Lider PSL ujawnił, że codziennie odbiera sygnały od przedsiębiorców z branży turystycznej. "To tysiące, stojących dzisiaj na skraju bankructwa, firm. Nie chodzi tylko o właścicieli hoteli i pensjonatów, albowiem turystyka to system naczyń połączonych. To również pralnie, gastronomia, przewodnicy turystyczni, biura podróży i wiele innych. Wszyscy zwracają się z apelem o wydłużenie ferii zimowych" - przekonuje prezes Ludowców.
Ferie zimowe 2021. Premier: decyzja jest nieodwołalna
Władysław Kosiniak-Kamysz podaje jednocześnie konkretne przykłady krajów, które można brać za wzór w rozwiązaniu problemu zimowych wakacji. "Rozumiem warunki, w których przyszło nam wszystkim działać. Nie ma tutaj rozwiązań idealnych, ale każdą niewłaściwą decyzję można zmienić. Przykładów nie trzeba daleko szukać. U naszych południowych sąsiadów ferie będą trwały ponad miesiąc" - pisze w liście.
Władysław Kosiniak-Kamysz w liście apeluje m.in. o wydłużenie ferii zimowych do 8 tygodni. "Polacy tęsknią za normalnością, za przyrodą, za oderwaniem się od ekranów komputerów. (...) Panie Premierze, działajmy - póki jeszcze nie jest za późno" - pisze prezes PSL.
Póki co nikt z rządu nie odpowiedział liderowi Ludowców.
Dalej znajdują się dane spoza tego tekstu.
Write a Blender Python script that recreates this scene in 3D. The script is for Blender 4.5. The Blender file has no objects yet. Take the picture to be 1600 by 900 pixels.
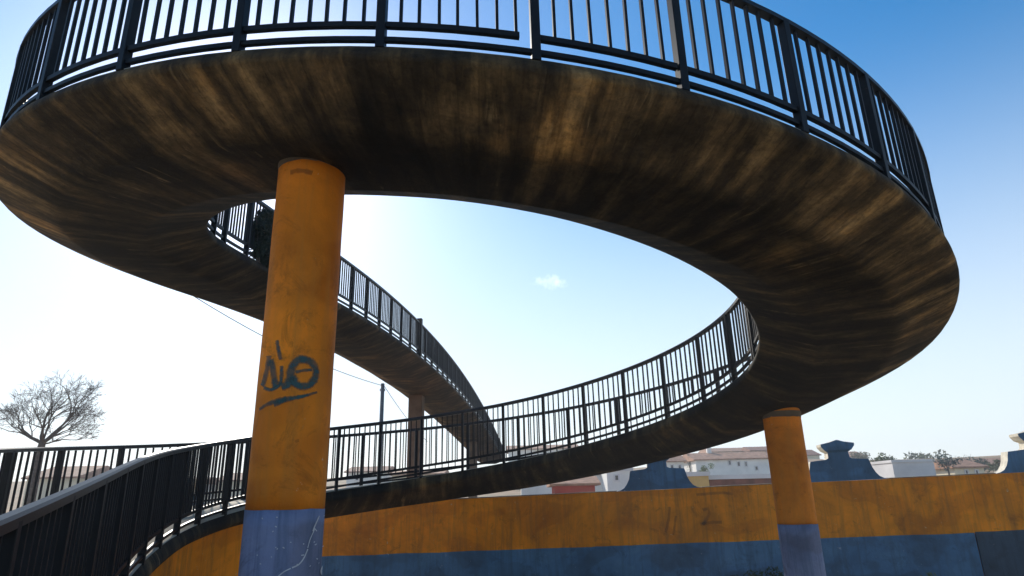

Jednak decyzją Rady Ministrów ferie zimowe 2021 odbędą się w jednym terminie, tuż po przerwie świątecznej, czyli od 4 do 17 stycznia. - Ta decyzja jest nieodwołalna - mówił podczas ostatniej konferencji prasowej Mateusz Morawiecki. Jednocześnie szef rządu apelował o rezygnację z zimowych urlopów i pozostanie we własnych domach.